- [Data extract]
########################################

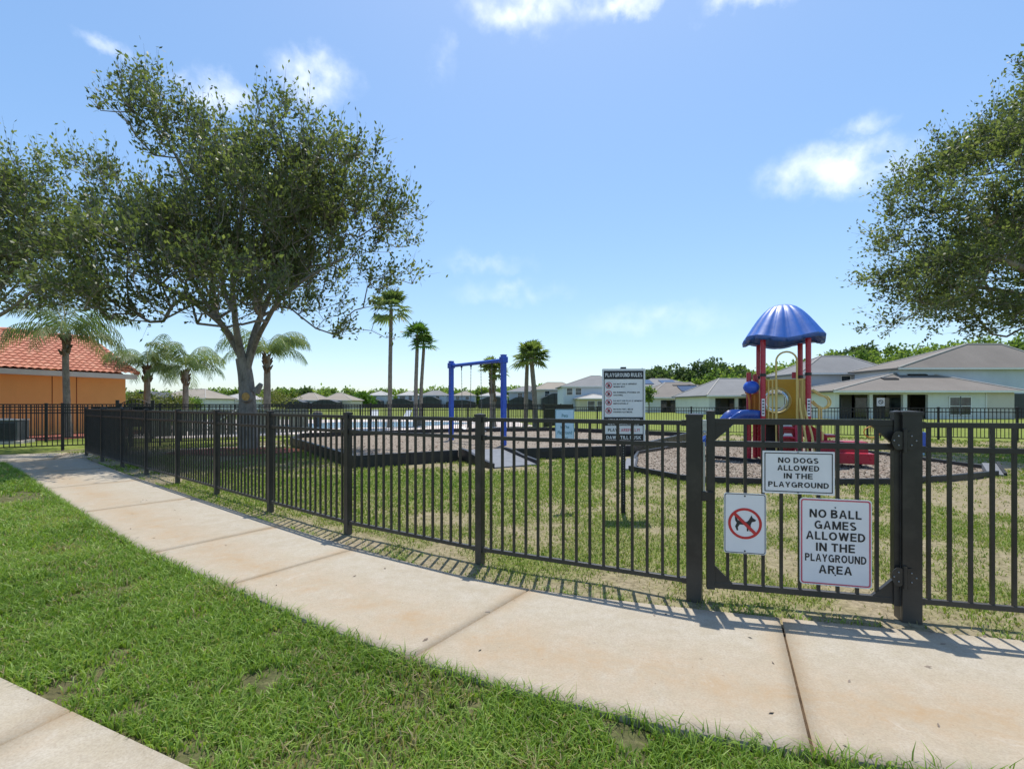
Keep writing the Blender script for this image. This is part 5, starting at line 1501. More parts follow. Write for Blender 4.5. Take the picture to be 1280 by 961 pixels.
DH = [  # distant row to the left: label, depth, px, ...
 ('distant one storey house with dark pool cage behind the feather palms', 112, 196, 256, 'white', 'tan', 2.7, 2.3, (214,236), (190,219,4.3,6), ()),
 ('distant low house with pale roof left of the oak trunk', 128, 270, 308, 'white', 'pale', 2.6, 1.9, None, None, ()),
 ('distant tan house with cage, left of two alike', 150, 366, 397, 'grey', 'tan', 2.6, 2.4, (376,383), (359,387,2.9,5), ()),
 ('distant tan house with cage, right of two alike', 150, 404, 438, 'beige', 'tan', 2.6, 2.4, (413,419), (399,428,2.9,5), ()),
 ('distant pale two storey house left of the tall thin palm', 205, 460, 483, 'white', 'pale', 5.2, 2.0, None, (449,480,4.0,6), ((467,4.2,1.6,1.6),)),
 ('distant pale two storey house with dark window right of the tall thin palm', 205, 497, 521, 'white', 'pale', 5.2, 2.0, None, (488,518,3.8,6), ((503,4.2,2.4,1.4),(513,4.2,1.4,1.8))),
 ('distant grey two storey house between palm pair and swing frame', 200, 526, 558, 'blue', 'grey', 5.1, 2.1, (538,546), (526,552,4.6,6), ((547,4.2,1.4,1.4),)),
 ('distant two storey house seen through the swing chains', 200, 567, 593, 'grey', 'tan', 5.0, 2.0, None, (560,595,3.2,6), ((572,4.1,1.4,1.3),(584,4.1,1.4,1.3))),
 ('distant pale house with dark cage near the front blue post', 185, 600, 634, 'white', 'pale', 4.6, 1.9, None, (600,634,4.2,6), ()),
]
for lab, d, a, b_, wc, rc, ev, rs, rg, cg, wi in DH:
    house(lab, d, a, b_, wc, rc, ev, 12, rs, rg, 0, cage=cg, windows=wi)
# patio table on the lawn in front of the pale green house
q = at(858, 512, 84); t = thing('patio_table', 'white patio table outside the pale green house', 'table', (q.x, q.y, 0))
mb = MB(); mb.tube([(0,0,.78),(0,0,.84)], .9, 16); mb.build('table_top', M['whitevinyl'], t)
mb = MB(); mb.tube([(0,0,0),(0,0,.78)], .1, 8); mb.build('leg', M['whitevinyl'], t)

# ---------------------------------------------------------------- trees
def leaf_quads(C, D, n_per, length, width, spread, up=.3, seed=0):
    """C centres (N,3), D preferred direction (N,3): scatter n_per leaves round each"""
    rg = np.random.default_rng(seed)
    n = len(C)*n_per
    c = np.repeat(C, n_per, 0)+rg.normal(0, 1, (n, 3))*spread
    d = np.repeat(D, n_per, 0)+rg.normal(0, .8, (n, 3)); d /= np.linalg.norm(d, axis=1)[:,None]+1e-9
    nn = rg.normal(0, 1, (n, 3)); nn[:,2] += up*3; s = np.cross(d, nn); s /= np.linalg.norm(s, axis=1)[:,None]+1e-9
    l = (length*(.65+.7*rg.random(n)))[:,None]; w = (width*(.65+.7*rg.random(n)))[:,None]
    V = np.stack([c, c+d*l*.5+s*w*.5, c+d*l, c+d*l*.5-s*w*.5], 1)
    return V, rg

def leaf_object(name, V, rnd, mat, parent, origin):
    V = V-np.array(origin)
    n = V.shape[0]
    return big_mesh(name, V.reshape(-1, 3), 0, mat, np.arange(n*4).reshape(n, 4), parent=parent, attr={'rnd': np.repeat(rnd, 4)})

def big_tree(name, label, base, limbs, blobs, ncl, leaves, lsize, seed, group, core=None, shoots=.5, xlimit=None):
    rg = np.random.default_rng(seed)
    root = thing(name, label, 'tree', base, 0, group)
    nodes = []; par = []; rmin = []
    for li in limbs:
        pts, r0, r1, attach = li
        prev = attach
        for i, p in enumerate(pts):
            f = i/max(1, len(pts)-1)
            nodes.append(np.array(p, float)); par.append(prev if i == 0 else len(nodes)-2); rmin.append(r0+(r1-r0)*f)
    nl = len(nodes)
    # attraction points
    pts = []; wsum = sum(b_[1][0]*b_[1][1]*b_[1][2] for b_ in blobs)
    for (c, r) in blobs:
        k = int(ncl*3.4*r[0]*r[1]*r[2]/wsum)+10
        u = rg.normal(0, 1, (k, 3)); u /= np.linalg.norm(u, axis=1)[:,None]
        rad = rg.random(k)**(1/4.5)
        pts.append(np.array(c)+u*rad[:,None]*np.array(r))
    P = np.concatenate(pts)
    dn = vnoise3(P+50, .55); P = P[dn > .47+.12*(rg.random(len(P))-.5)]
    if core is not None:
        P = P[np.sum(((P-np.array(core[0]))/np.array(core[1]))**2, 1) > 1]
    nc = ncl//6
    if len(P) > nc: P = P[rg.permutation(len(P))[:nc]]
    P = np.concatenate([P]+[P+rg.normal(0, 1, P.shape)*np.array([.40, .40, .17]) for _ in range(5)])
    ref = nodes[min(3, nl-1)]
    P = P[np.argsort(np.linalg.norm(P-ref, axis=1))]
    arr = np.zeros((nl+len(P)*3+5, 3)); arr[:nl] = np.array(nodes); cnt = nl
    dist0 = np.linalg.norm(arr-ref, axis=1)
    tips = []; tdir = []
    for p in P:
        dvec = arr[:cnt]-p; dd = np.linalg.norm(dvec, axis=1)
        # prefer joints that lie nearer the fork than the tip
        pen = dd+.45*np.linalg.norm(arr[:cnt]-ref, axis=1)
        pen[:3] += 99
        j = int(np.argmin(pen)); q = arr[j]; L = np.linalg.norm(p-q)
        if L < .15:
            tips.append(p); tdir.append((p-ref)/np.linalg.norm(p-ref)); continue
        if L > .9:
            for f in (.36, .7):
                m = q+(p-q)*f+rg.normal(0, .06, 3)*L*.9+np.array([0, 0, .07*L*math.sin(PI*f)])
                arr[cnt] = m; nodes.append(m); par.append(j); rmin.append(.008); j = cnt; cnt += 1
        arr[cnt] = p; nodes.append(p); par.append(j); rmin.append(.006); cnt += 1
        dv = p-arr[j]; tips.append(p); tdir.append(dv/(np.linalg.norm(dv)+1e-9))
    n = len(nodes); rad = np.array(rmin)**2.2; ch = np.zeros(n)
    for i in range(n-1, -1, -1):
        tot = max(ch[i], (.0075)**2.2) if i >= nl else max(ch[i]*.35, rmin[i]**2.2)
        rad[i] = tot**(1/2.2)
        if i < nl: rad[i] = max(rmin[i], min(rad[i], rmin[i]*1.25))
        if par[i] is not None and par[i] >= 0: ch[par[i]] += rad[i]**2.2
    mb = MB(); o = Vector(base)
    # limb tubes (smooth), branch frusta
    k = 0
    for pts_, r0, r1, attach in limbs:
        q = [Vector(p)-o for p in pts_]; rr = [float(rad[k+i]) for i in range(len(q))]
        if attach is not None and attach >= 0: q = [Vector(nodes[attach])-o]+q; rr = [float(min(rad[attach], rr[0]*1.25))]+rr
        # Catmull subdivision
        Q = []; RR = []
        for i in range(len(q)-1):
            P0, P1, P2, P3 = q[max(i-1, 0)], q[i], q[i+1], q[min(i+2, len(q)-1)]
            for s_ in range(4):
                tt = s_/4; Q.append(.5*((2*P1)+(P2-P0)*tt+(2*P0-5*P1+4*P2-P3)*tt**2+(3*P1-P0-3*P2+P3)*tt**3)); RR.append(rr[i]+(rr[i+1]-rr[i])*tt)
        Q.append(q[-1]); RR.append(rr[-1])
        mb.tube(Q, RR, 14 if r0 > .15 else 9); k += len(pts_)
    for i in range(nl, n):
        a = Vector(nodes[par[i]])-o; b_ = Vector(nodes[i])-o
        ra = float(min(rad[par[i]], rad[i]*1.6)); mb.tube([a, b_], [ra, float(rad[i])], 5, False)
    tips = np.array(tips); tdir = np.array(tdir)
    outw = tips-ref; outw /= np.linalg.norm(outw, axis=1)[:,None]
    # sprays: several short leafy twigs from every tip
    ns = 5; C = []; D = []; tw = []
    for s_ in range(ns):
        dr = outw*.6+tdir*.35+rg.normal(0, .5, tips.shape)+np.array([0, 0, .5*shoots]); dr /= np.linalg.norm(dr, axis=1)[:,None]
        ln = .26+.5*rg.random(len(tips))**1.6*1.25
        for a_, b_, l_ in zip(tips, dr, ln): tw.append((a_-np.array(base), a_+b_*l_-np.array(base)))
        for f in (.2, .45, .7, 1.0):
            C.append(tips+dr*(ln*f)[:,None]); D.append(dr)
    for a_, b_ in tw: mb.tube([a_, b_], [.0045, .002], 3, False)
    mb_tw = mb
    up_ = np.where(outw[:,2] > .68)[0]
    for s_ in range(2):   # upright shoots on top of the crown
        T_ = tips[up_]; dr = rg.normal(0, .16, T_.shape)+np.array([0, 0, 1.0])+outw[up_]*.25; dr /= np.linalg.norm(dr, axis=1)[:,None]
        ln = .35+.9*rg.random(len(T_))**1.5
        for a_, b_, l_ in zip(T_, dr, ln): mb_tw.tube([a_-np.array(base), a_+b_*l_-np.array(base)], [.005, .002], 3, False)
        for f in (.2, .4, .6, .8, 1.0): C.append(T_+dr*(ln*f)[:,None]); D.append(dr)
    C = np.concatenate(C); D = np.concatenate(D)
    per = max(1, round(leaves/len(C)))
    trunk = mb.build('trunk', M['bark'], root)
    V, r2 = leaf_quads(C, D, per, lsize, lsize*.5, .07, .35, seed)
    cl = vnoise3(V[:,0], .8)*.5+vnoise3(V[:,0]+20, 2.3)*.25
    rnd = np.clip(cl+r2.normal(.08, .2, len(V)), 0, 1)
    leaf_object('crown', V, rnd, M['oakleaf'], root, base)
    return root, trunk

OZ = 15.4; f_ = OZ/600
def o3(px, py, dy=0.0): return ((px-640)*(OZ+dy)/600, OZ+dy, EYE+(505.5-py)*(OZ+dy)/600)
base = (o3(311,560)[0], OZ, 0.0)
limbs = [
 ([ (base[0],OZ,-.15), (base[0],OZ,.25), o3(310,525), o3(309,495), o3(307,470), o3(303,448) ], .30, .20, -1),
 ([ o3(290,425,.1), o3(272,398,.3), o3(252,370,.5), o3(232,330,.8), o3(212,280,1.0) ], .105, .035, 5),
 ([ o3(297,420,-.3), o3(293,390,-.6), o3(291,345,-.9), o3(299,290,-1.1), o3(308,225,-1.3) ], .10, .035, 5),
 ([ o3(316,425,.2), o3(326,395,.4), o3(342,360,.7), o3(366,310,1.0), o3(398,255,1.2) ], .11, .035, 4),
 ([ o3(319,430,-.2), o3(333,402,-.7), o3(352,372,-1.2), o3(388,345,-1.8), o3(430,322,-2.2) ], .085, .03, 4),
 ([ o3(284,414,-.2), o3(268,398,-.6), o3(232,372,-1.2), o3(182,345,-1.6), o3(130,312,-1.8) ], .085, .03, 6),
 ([ o3(268,372,1.2), o3(264,330,1.8), o3(245,270,2.0), o3(220,195,1.8) ], .07, .03, 7),
 ([ o3(326,362,2.0), o3(336,300,2.4), o3(350,225,2.2) ], .065, .03, 17),
 ([ o3(283,372,.0), o3(268,310,.2), o3(240,235,.3), o3(200,160,.2) ], .065, .025, 12),
 ([ o3(318,380,-.4), o3(324,330,-.6), o3(334,270,-.6), o3(345,200,-.4) ], .06, .025, 17),
]
S3 = f_
def blob(cx, cy, rx, ry, dy, rd):
    k = .03+.012*rd; cx += (640-cx)*k; cy += (505-cy)*k; rx *= .88; ry *= .88; rd *= .72
    return (o3(cx, cy, dy), (rx*S3, rd, ry*S3))
blobs = [blob(190,240,75,90,-.2,3.2), blob(166,116,28,46,-.2,1.2), blob(180,150,42,50,-.2,1.5), blob(222,140,34,52,-.2,1.3), blob(120,250,45,60,-.4,2.0), blob(285,245,115,90,-.5,4.2), blob(396,235,74,75,-.4,3.0),
         blob(350,160,26,46,.0,1.3), blob(412,172,26,46,-.4,1.3), blob(270,180,40,45,-.5,1.6), blob(455,268,40,46,-.2,1.4), blob(428,325,52,46,-1.2,2.4), blob(200,335,110,66,-2.2,3.4), blob(130,350,80,48,-2.0,3.0),
         blob(385,375,85,34,-1.6,2.8), blob(285,330,105,62,.4,3.2), blob(235,385,85,28,-1.6,2.4), blob(190,315,65,36,-4.2,2.2), blob(100,325,60,40,-4.0,2.2), blob(118,225,44,60,.2,2.0)]
oak, otr = big_tree('oak_tree', 'big spreading oak tree with pruned trunk standing inside the playground on the left', base, limbs, blobs, 2000, 74000, .138, 3, 'shade trees', core=(o3(305,440,0), (80*S3, 2.2, 60*S3)), shoots=.9)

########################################

- [Brief] Repeat only the lines from the beginning of the material through the line containing "mb = MB(); mb.tube([(0,0,0),(0,0,.78)], .1, 8);", both ends kept, leaving pictures out.

- [Result of this exercise]
Keep writing the Blender script for this image. This is part 5, starting at line 1501. More parts follow. Write for Blender 4.5. Take the picture to be 1280 by 961 pixels.
DH = [  # distant row to the left: label, depth, px, ...
 ('distant one storey house with dark pool cage behind the feather palms', 112, 196, 256, 'white', 'tan', 2.7, 2.3, (214,236), (190,219,4.3,6), ()),
 ('distant low house with pale roof left of the oak trunk', 128, 270, 308, 'white', 'pale', 2.6, 1.9, None, None, ()),
 ('distant tan house with cage, left of two alike', 150, 366, 397, 'grey', 'tan', 2.6, 2.4, (376,383), (359,387,2.9,5), ()),
 ('distant tan house with cage, right of two alike', 150, 404, 438, 'beige', 'tan', 2.6, 2.4, (413,419), (399,428,2.9,5), ()),
 ('distant pale two storey house left of the tall thin palm', 205, 460, 483, 'white', 'pale', 5.2, 2.0, None, (449,480,4.0,6), ((467,4.2,1.6,1.6),)),
 ('distant pale two storey house with dark window right of the tall thin palm', 205, 497, 521, 'white', 'pale', 5.2, 2.0, None, (488,518,3.8,6), ((503,4.2,2.4,1.4),(513,4.2,1.4,1.8))),
 ('distant grey two storey house between palm pair and swing frame', 200, 526, 558, 'blue', 'grey', 5.1, 2.1, (538,546), (526,552,4.6,6), ((547,4.2,1.4,1.4),)),
 ('distant two storey house seen through the swing chains', 200, 567, 593, 'grey', 'tan', 5.0, 2.0, None, (560,595,3.2,6), ((572,4.1,1.4,1.3),(584,4.1,1.4,1.3))),
 ('distant pale house with dark cage near the front blue post', 185, 600, 634, 'white', 'pale', 4.6, 1.9, None, (600,634,4.2,6), ()),
]
for lab, d, a, b_, wc, rc, ev, rs, rg, cg, wi in DH:
    house(lab, d, a, b_, wc, rc, ev, 12, rs, rg, 0, cage=cg, windows=wi)
# patio table on the lawn in front of the pale green house
q = at(858, 512, 84); t = thing('patio_table', 'white patio table outside the pale green house', 'table', (q.x, q.y, 0))
mb = MB(); mb.tube([(0,0,.78),(0,0,.84)], .9, 16); mb.build('table_top', M['whitevinyl'], t)
mb = MB(); mb.tube([(0,0,0),(0,0,.78)], .1, 8); mb.build('leg', M['whitevinyl'], t)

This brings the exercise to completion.